I think it’s fair to say that Stephen Ireland has too much money

And in any case, the initial income of a football club is sometimes a kind of effect of wages, as prices of tickets and merchandise rise to help fund the players – lower wages would mean lower prices, which would equal less money coming in but less money going out. It’s a vicious circle.
There’s also an argument to say that there would be a negative impact on the league on the whole, worsening the appeal of the Premier League both for the players and, therefore, sponsors. Without wanting to sound too old-fashioned, I think most fans would rather have players at their club who want to be there instead of those there purely for the money. Obviously the fact that they’re there purely for the money isn’t a problem in itself as the player could still work hard and give his all for the team – it’s when that effort diminishes that there’s an issue. The point is, a player should want to come to the club because of the club, not the money on offer. Plus, the appeal of the Premier League seems pretty insignificant when a club begins to struggle financially or, if the worse comes to worse, go into administration. 

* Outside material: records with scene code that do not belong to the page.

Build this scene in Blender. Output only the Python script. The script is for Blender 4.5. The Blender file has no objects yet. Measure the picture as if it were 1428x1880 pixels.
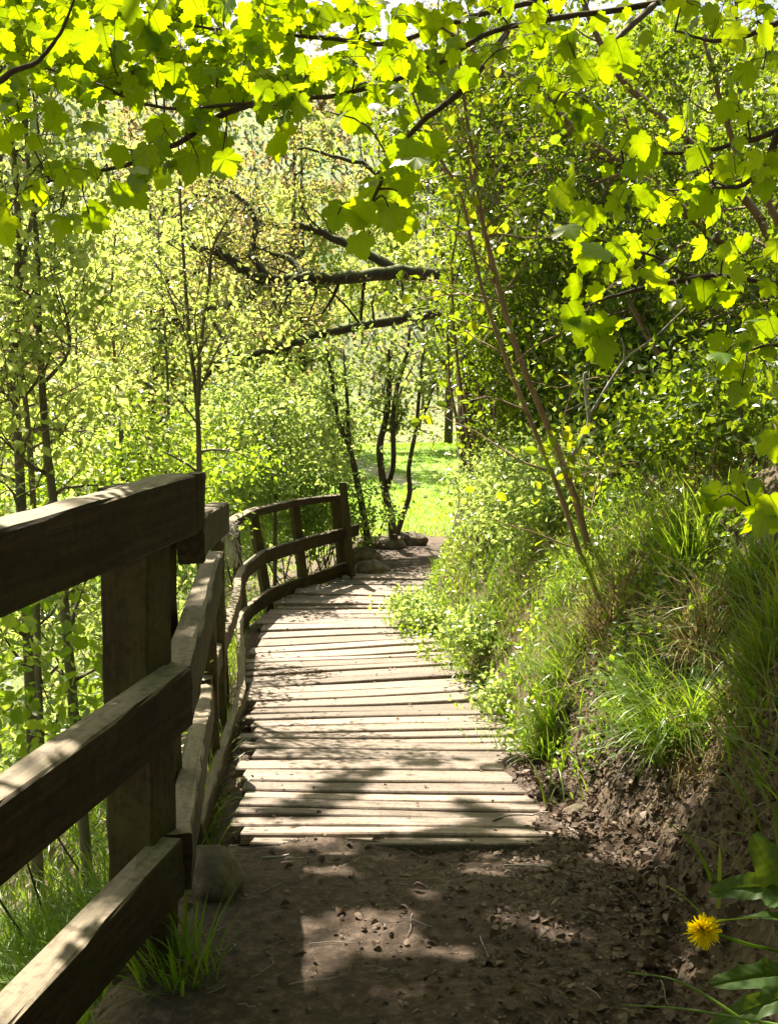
import bpy, math, random
import numpy as np
from mathutils import Vector

# ------------------------------------------------------------------ camera, sky, sun, exposure
R = math.radians
scene = bpy.context.scene
COL = scene.collection
CZ = 1.5                                     # eye height above the origin
PITCH = math.atan(240 / 1828)
FPX = 1828.0                                 # focal length in photo pixels
cam_d = bpy.data.cameras.new('camera')
cam_d.sensor_fit = 'VERTICAL'; cam_d.sensor_height = 36; cam_d.sensor_width = 36
cam_d.lens = 35.0; cam_d.clip_start = 0.05; cam_d.clip_end = 1500
cam = bpy.data.objects.new('camera', cam_d); COL.objects.link(cam)
cam.location = (0, 0, CZ); cam.rotation_euler = (math.pi / 2 - PITCH, 0, 0)
scene.camera = cam

SUN_EL, SUN_AZ = R(52), R(-24)               # azimuth measured from +Y, negative = to the left
SUN_DIR = np.array([math.sin(SUN_AZ) * math.cos(SUN_EL), math.cos(SUN_AZ) * math.cos(SUN_EL), math.sin(SUN_EL)])
world = bpy.data.worlds.new('World'); scene.world = world; world.use_nodes = True
nt = world.node_tree
bg = nt.nodes['Background']
sky = nt.nodes.new('ShaderNodeTexSky'); sky.sky_type = 'NISHITA'; sky.sun_disc = False
sky.sun_elevation = SUN_EL; sky.sun_rotation = SUN_AZ
sky.air_density = 1.0; sky.dust_density = 3.0; sky.ozone_density = 1.0
nt.links.new(sky.outputs[0], bg.inputs[0]); bg.inputs[1].default_value = 0.055
sun_d = bpy.data.lights.new('sun', 'SUN'); sun_d.energy = 5.0; sun_d.angle = R(0.53); sun_d.color = (1, .95, .85)
sun = bpy.data.objects.new('sun', sun_d); COL.objects.link(sun)
sun.rotation_euler = Vector(SUN_DIR).to_track_quat('Z', 'Y').to_euler(); sun.location = (-8, 15, 25)
scene.view_settings.view_transform = 'Standard'
scene.view_settings.look = 'None'
scene.view_settings.exposure = 1.93
scene.view_settings.gamma = 1.0
scene.view_settings.use_white_balance = True          # the camera's warm daylight setting
scene.view_settings.white_balance_temperature = 7250
scene.view_settings.white_balance_tint = 10
scene.render.engine = 'CYCLES'
scene.cycles.max_bounces = 8
scene.cycles.diffuse_bounces = 4
scene.cycles.transmission_bounces = 6
scene.cycles.use_denoising = True
scene.cycles.sample_clamp_indirect = 6.0

# ------------------------------------------------------------------ helpers
rng = np.random.default_rng(11)
random.seed(5)
CT, ST = math.cos(PITCH), math.sin(PITCH)


def P(u, v, d):
    """world point seen at photo pixel (u, v) at depth d along the optical axis"""
    x = (u - 714) / FPX * d; up = (940 - v) / FPX * d
    return np.array([x, d * CT + up * ST, CZ - d * ST + up * CT])


def unit(a):
    a = np.asarray(a, float)
    return a / np.maximum(np.linalg.norm(a, axis=-1, keepdims=True), 1e-9)


def tag(o, label=None, cat=None, group=None, kind=None):
    if label: o['label'] = label
    if cat: o['category'] = cat
    if group: o['group'] = group
    if kind: o['kind'] = kind
    return o


def thing(name, loc, label, cat, group=None):
    o = bpy.data.objects.new(name, None); COL.objects.link(o)
    o.location = tuple(float(c) for c in loc); o.empty_display_size = .1
    return tag(o, label, cat, group)


def link(name, me, mat, parent=None):
    o = bpy.data.objects.new(name, me); COL.objects.link(o)
    if mat: me.materials.append(mat)
    if parent is not None:
        o.parent = parent
        top = parent
        off = Vector((0, 0, 0))
        while top is not None:
            off += top.location; top = top.parent
        o.location = -off if parent.type == 'EMPTY' else Vector((0, 0, 0))
    return o


def mesh_tris(name, V, F, smooth=False):
    V = np.ascontiguousarray(V, np.float32); F = np.ascontiguousarray(F, np.int32)
    k = F.shape[1]
    me = bpy.data.meshes.new(name)
    me.vertices.add(len(V)); me.vertices.foreach_set('co', V.ravel())
    me.loops.add(F.size); me.loops.foreach_set('vertex_index', F.ravel())
    me.polygons.add(len(F))
    me.polygons.foreach_set('loop_start', np.arange(0, F.size, k, dtype=np.int32))
    me.polygons.foreach_set('use_smooth', np.full(len(F), smooth, bool))
    me.update(calc_edges=True)
    return me


class MB:
    """collects pieces (verts, quad/tri faces as python lists) and links them as one mesh"""
    def __init__(self): self.v = []; self.f = []; self.n = 0

    def add(self, V, F):
        V = np.asarray(V, float)
        self.v.append(V); self.f += [tuple(int(i) + self.n for i in f) for f in F]; self.n += len(V)

    def build(self, name, mat, parent=None, smooth=False):
        me = bpy.data.meshes.new(name)
        V = np.vstack(self.v)
        me.from_pydata(V.tolist(), [], self.f)
        if smooth: me.polygons.foreach_set('use_smooth', np.ones(len(me.polygons), bool))
        me.update()
        return link(name, me, mat, parent)


def spline(pts, n):
    """Catmull-Rom resample to n points"""
    p = np.asarray(pts, float)
    if len(p) == 2: p = np.vstack([p[0], p.mean(0), p[1]])
    q = np.vstack([2 * p[0] - p[1], p, 2 * p[-1] - p[-2]])
    t = np.linspace(0, len(p) - 1 - 1e-6, n); i = t.astype(int); f = (t - i)[:, None]
    a, b, c, d = q[i], q[i + 1], q[i + 2], q[i + 3]
    return .5 * ((2 * b) + (-a + c) * f + (2 * a - 5 * b + 4 * c - d) * f ** 2 + (-a + 3 * b - 3 * c + d) * f ** 3)


def tube(pts, rad, k=6, wob=0.0):
    p = np.asarray(pts, float); n = len(p)
    r = np.broadcast_to(np.asarray(rad, float), (n,)) if np.ndim(rad) else np.full(n, rad)
    t = unit(np.gradient(p, axis=0))
    ref = np.array([0, 0, 1.]) if abs(t[0][2]) < .8 else np.array([1., 0, 0])
    a = unit(np.cross(t, ref)); b = np.cross(t, a)
    th = np.linspace(0, 2 * np.pi, k, endpoint=False)
    rr = r[:, None] * (1 + wob * (rng.random((n, k)) - .5))
    V = p[:, None, :] + rr[..., None] * (np.cos(th)[None, :, None] * a[:, None, :] + np.sin(th)[None, :, None] * b[:, None, :])
    F = [(i * k + j, i * k + (j + 1) % k, (i + 1) * k + (j + 1) % k, (i + 1) * k + j) for i in range(n - 1) for j in range(k)]
    F.append(tuple(range(k - 1, -1, -1))); F.append(tuple((n - 1) * k + j for j in range(k)))
    return V.reshape(-1, 3), F


def vnoise(x, y, s, seed=0):
    """cheap smooth noise in about -1..1"""
    r = np.random.default_rng(seed); o = 0
    for k in range(6):
        a = r.random() * 6.28; f = s * (.7 + .9 * r.random()); ph = r.random() * 6.28
        o = o + np.sin((x * math.cos(a) + y * math.sin(a)) * f + ph + 1.3 * np.sin((x * math.sin(a) - y * math.cos(a)) * f * .7 + ph * 2))
    return o / 3.2


# ------------------------------------------------------------------ materials
def new_mat(name):
    m = bpy.data.materials.new(name); m.use_nodes = True
    n = m.node_tree.nodes; l = m.node_tree.links
    return m, n, l, n['Principled BSDF']


def ramp(n, stops):
    r = n.new('ShaderNodeValToRGB'); e = r.color_ramp.elements
    e[0].position = stops[0][0]; e[0].color = (*stops[0][1], 1)
    e[1].position = stops[-1][0]; e[1].color = (*stops[-1][1], 1)
    for p, c in stops[1:-1]:
        q = e.new(p); q.color = (*c, 1)
    return r


def leaf_mat(name, cols, trans, tf=.5, rough=.45, spec=.4):
    """cols / trans: (dark, mid, light) colours; varies from leaf to leaf"""
    m, n, l, b = new_mat(name)
    g = n.new('ShaderNodeNewGeometry')
    tc = n.new('ShaderNodeTexCoord')
    nz = n.new('ShaderNodeTexNoise'); nz.inputs['Scale'].default_value = .9; nz.inputs['Detail'].default_value = 2
    l.new(tc.outputs['Object'], nz.inputs['Vector'])
    mx = n.new('ShaderNodeMath'); mx.operation = 'MULTIPLY_ADD'
    l.new(g.outputs['Random Per Island'], mx.inputs[0]); mx.inputs[1].default_value = .6
    m2 = n.new('ShaderNodeMath'); m2.operation = 'MULTIPLY'; l.new(nz.outputs[0], m2.inputs[0]); m2.inputs[1].default_value = .4
    l.new(m2.outputs[0], mx.inputs[2])
    c1 = ramp(n, [(0.1, cols[0]), (.5, cols[1]), (.9, cols[2])]); l.new(mx.outputs[0], c1.inputs[0])
    c2 = ramp(n, [(0.1, trans[0]), (.5, trans[1]), (.9, trans[2])]); l.new(mx.outputs[0], c2.inputs[0])
    l.new(c1.outputs[0], b.inputs['Base Color'])
    b.inputs['Roughness'].default_value = rough
    b.inputs['Specular IOR Level'].default_value = spec
    t = n.new('ShaderNodeBsdfTranslucent'); l.new(c2.outputs[0], t.inputs[0])
    s = n.new('ShaderNodeMixShader'); s.inputs[0].default_value = tf
    l.new(b.outputs[0], s.inputs[1]); l.new(t.outputs[0], s.inputs[2])
    l.new(s.outputs[0], n['Material Output'].inputs[0])
    return m


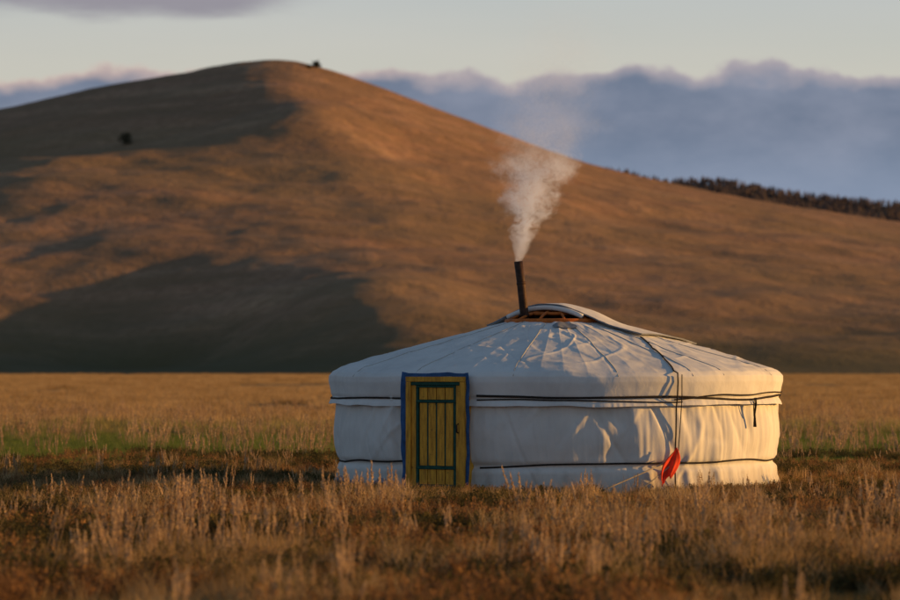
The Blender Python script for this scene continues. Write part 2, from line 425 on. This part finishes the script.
CZ=-.09
def ring(name,R,z,r,mat,seg=64,flat=1.0):
    V=[];F=[]
    for i in range(seg):
        a=2*math.pi*i/seg
        for k in range(8):
            b=2*math.pi*k/8+.39
            V.append((math.sin(a)*(R+r*math.cos(b)),-math.cos(a)*(R+r*math.cos(b)),z+CZ+r*flat*math.sin(b)))
    for i in range(seg):
        for k in range(8):
            F.append((i*8+k,((i+1)%seg)*8+k,((i+1)%seg)*8+(k+1)%8,i*8+(k+1)%8))
    return mesh_obj(name,V,F,mat,True,yurt)
ring('crown_ring',.70,2.44,.036,M_orange); ring('crown_ring_inner',.40,2.545,.024,M_orange); ring('crown_hub',.17,2.585,.03,M_orange)
for k in range(12):
    a=k*math.pi/6+.15
    tube('crown_spoke',[P(a,.70,2.45+CZ),P(a,.55,2.515+CZ),P(a,.38,2.56+CZ),P(a,.16,2.59+CZ)],.020,M_orange,yurt,6)
PH,TT=np.meshgrid(np.linspace(-math.pi,math.pi,60,endpoint=False),np.linspace(0,1,6),indexing='ij')
Rr=.66*TT+.01; grid_obj('dark_backing',np.stack([np.sin(PH)*Rr,-np.cos(PH)*Rr,2.36+CZ+.05*TT],-1),M_dark,yurt,True)  # dark disc under the crown, its colour standing in for the shaded interior
ca=np.array((.839,-.545)); cb_=np.array((.545,.839))
A,Bb=np.meshgrid(np.linspace(-1.0,1.54,90),np.linspace(-.25,1.35,60),indexing='ij')
x=ca[0]*A+cb_[0]*Bb; y=ca[1]*A+cb_[1]*Bb; r=np.hypot(x,y)
dome=2.69+CZ-.20*(r/.76)**2
rf=np.interp(r,prof[:9,0],prof[:9,1])+.035
zc=np.logaddexp(dome*40,rf*40)/40
zc=np.where(r<1.0,zc,rf)+.014*fbm(x*2.5,y*2.5,3,120)+.005*np.abs(fbm(x*6,y*6,2,121))
grid_obj('crown_cover',np.stack([x,y,zc],-1),M_roof,yurt,solid=.01)
hem=[(x[i,0]-.004*cb_[0],y[i,0]-.004*cb_[1],zc[i,0]+.004) for i in range(90)]
tube('cover_hem_rope',hem,.011,M_patch,yurt,6)
hem=[(x[89,j],y[89,j],zc[89,j]+.006) for j in range(60)]
tube('cover_hem_rope',hem,.009,M_patch,yurt,6)
tube('cover_fold',[(ca[0]*a_+cb_[0]*(-.30),ca[1]*a_+cb_[1]*(-.30),2.665+CZ-.20*((a_**2+.09)/.58)) for a_ in np.linspace(-.62,.62,20)],.035,M_roof,yurt,10)
def roof_patch(name,a0,a1,s0,s1,mat,off=.008):
    A_,S_=np.meshgrid(np.linspace(a0,a1,14),np.linspace(s0,s1,10),indexing='ij')
    mid=(a0+a1)/2; k=(S_-s0)/(s1-s0); A2=mid+(A_-mid)*(.35+.65*np.sin(np.clip(k,0,1)*2.6))
    r,z=roof_pt(S_,A2); grid_obj(name,np.stack([np.sin(A2)*r,-np.cos(A2)*r,z+off],-1),mat,yurt)
roof_patch('roof_vent_patch',-.08,.26,.14,.50,M_patch,.016)
tube('chimney_pipe',[(-.44,-.28,2.15),(-.455,-.28,2.45),(-.50,-.28,2.9),(-.54,-.28,3.20)],.062,M_iron,yurt,20)
tube('chimney_collar',[(-.452,-.28,2.42),(-.454,-.28,2.45)],.085,M_iron,yurt,20)
tube('chimney_joint',[(-.497,-.28,2.87),(-.501,-.28,2.91)],.067,M_iron,yurt,20)

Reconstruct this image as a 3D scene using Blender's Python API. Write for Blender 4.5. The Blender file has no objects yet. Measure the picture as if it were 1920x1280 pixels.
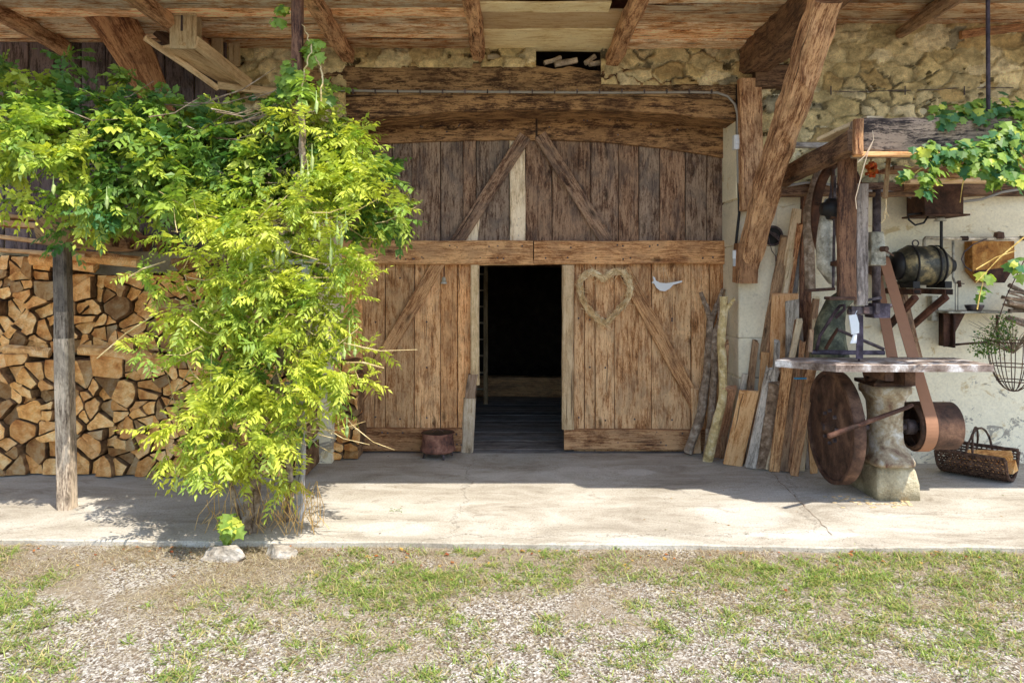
import bpy, math, random
import numpy as np
from mathutils import Vector, Matrix
random.seed(7); RN = np.random.default_rng(7)
R = math.radians
# ---------------------------------------------------------------- camera, sky, sun, exposure
F, HZ, CH = 1400.0, 520.0, 1.729          # focal length in photo pixels, horizon row, eye height
sc = bpy.context.scene
cam = bpy.data.objects.new('camera', bpy.data.cameras.new('camera')); sc.collection.objects.link(cam)
cam.location = (0, 0, CH); cam.rotation_euler = (R(90), 0, 0)
cam.data.sensor_width = 36; cam.data.lens = 36*F/1920; cam.data.shift_y = (HZ-640)/1920
cam.data.clip_end = 500; cam.data.clip_start = .05; sc.camera = cam
w = bpy.data.worlds.new('World'); sc.world = w; w.use_nodes = True
SUN_AZ, SUN_EL = R(137), R(60)            # azimuth clockwise from +Y: behind the camera, to its right
nt = w.node_tree; sky = nt.nodes.new('ShaderNodeTexSky'); sky.sky_type = 'NISHITA'; sky.sun_disc = False
sky.sun_elevation = SUN_EL; sky.sun_rotation = SUN_AZ
nt.links.new(sky.outputs[0], nt.nodes['Background'].inputs[0]); nt.nodes['Background'].inputs[1].default_value = .15
sd = bpy.data.lights.new('sun', 'SUN'); sd.energy = 3.0; sd.angle = R(.5); sd.color = (1, .94, .84)
so = bpy.data.objects.new('sun', sd); sc.collection.objects.link(so)
sv = Vector((math.sin(SUN_AZ)*math.cos(SUN_EL), math.cos(SUN_AZ)*math.cos(SUN_EL), math.sin(SUN_EL)))
so.rotation_euler = sv.to_track_quat('Z', 'Y').to_euler(); so.location = (4, -4, 9)
sc.view_settings.view_transform = 'Standard'; sc.view_settings.look = 'None'
sc.view_settings.exposure = 1.16; sc.view_settings.gamma = 1
sc.cycles.max_bounces = 10; sc.cycles.diffuse_bounces = 7

# ---------------------------------------------------------------- helpers
def at(px, py, Y): return Vector(((px-960)*Y/F, Y, CH-(py-HZ)*Y/F))
def floor_at(px, py, z=0.0):
    Y = (CH-z)*F/(py-HZ); return Vector(((px-960)*Y/F, Y, z))
def C(r, g, b):
    f = lambda c: (c/255/12.92 if c/255 <= .04045 else ((c/255+.055)/1.055)**2.4)
    return (f(r), f(g), f(b))
def wl(o):
    v = Vector((0, 0, 0))
    while o: v += o.location; o = o.parent
    return v
def tag(o, label=None, cat=None, group=None, kind=None):
    if label: o['label'] = label
    if cat: o['category'] = cat
    if group: o['group'] = group
    if kind: o['kind'] = kind
    return o
def empty(name, loc, label, cat, group=None):
    o = bpy.data.objects.new(name, None); sc.collection.objects.link(o); o.location = loc
    o.empty_display_size = .1
    return tag(o, label, cat, group)
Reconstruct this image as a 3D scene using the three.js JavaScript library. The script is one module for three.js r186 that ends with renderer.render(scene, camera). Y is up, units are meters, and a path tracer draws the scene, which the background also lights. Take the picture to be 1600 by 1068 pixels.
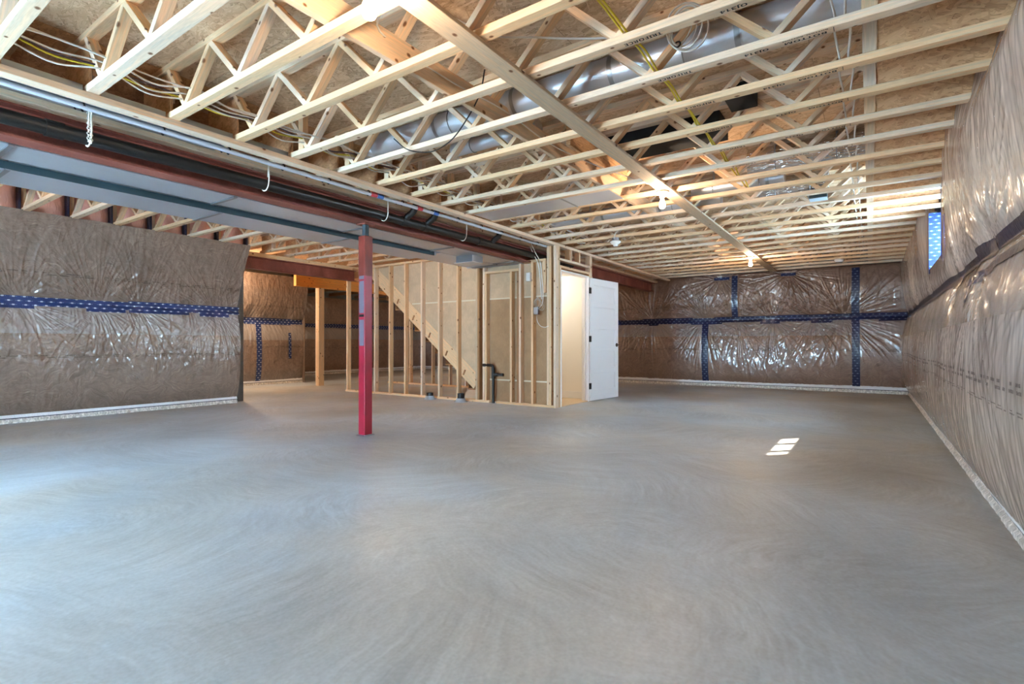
import * as THREE from 'three';
import { mergeGeometries } from 'three/addons/utils/BufferGeometryUtils.js';
import { RoundedBoxGeometry } from 'three/addons/geometries/RoundedBoxGeometry.js';

// ---------------------------------------------------------------- camera, sky, sun, exposure
const scene = new THREE.Scene();
const camera = new THREE.PerspectiveCamera(66.6, 1600 / 1068, 0.03, 300);
camera.position.set(0, 0.95, 0);
camera.rotation.order = 'YXZ';
camera.rotation.set(0.0037, Math.atan2(560, 813), 0);
scene.add(camera);

const renderer = new THREE.WebGLRenderer({ antialias: true });
renderer.shadowMap.enabled = true;
renderer.toneMapping = THREE.LinearToneMapping;
renderer.toneMappingExposure = 0.97;

const SUN_DIR = new THREE.Vector3(1, 1.56, -1.08);        // from the floor patches back to the basement window
scene.background = new THREE.Color().setRGB(0.5, 0.77, 1.0);  // bright hazy sky outside the windows
scene.backgroundIntensity = 80;
const sun = new THREE.DirectionalLight(0xfff3e0, 26);
sun.position.copy(SUN_DIR).multiplyScalar(12).add(new THREE.Vector3(-0.7, 0, -5.4));
sun.target.position.set(-0.7, 0, -5.4);
sun.castShadow = true;
sun.shadow.camera.left = sun.shadow.camera.bottom = -10; sun.shadow.camera.right = sun.shadow.camera.top = 10;
sun.shadow.camera.far = 60; sun.shadow.mapSize.set(4096, 4096);
scene.add(sun, sun.target);

const BULB_COLOR = 0xffe2c0, BULB_POWER = 2.5, CLOSET_POWER = 1.9; // bare bulbs on the ceiling, candela each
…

There are legal issues with a maximum wage – which was the main factor for the abolishment of the original rule in 1961 – but something, without a doubt, needs to be done. The plan outlined above isn’t perfect and I’m sure financial experts (in case you haven’t guessed, I’m not one) will pick the bones out of it.
But the current scheme of allowing clubs to pay whatever they want for a player is extremely flawed, both in a football and morality sense. When a club throws caution to the wind and pays over-the-odds for players, that is of course their own fault and most clubs do have their own wage structures to prevent financial problems.
Yet still, no one appears to be taking the blame. No one appears to care that footballers earn more than they deserve and no one is there to help when a football club ruins itself under the burden of player wages. There maybe isn’t a perfect solution, but the situation is just going to get worse unless something is done.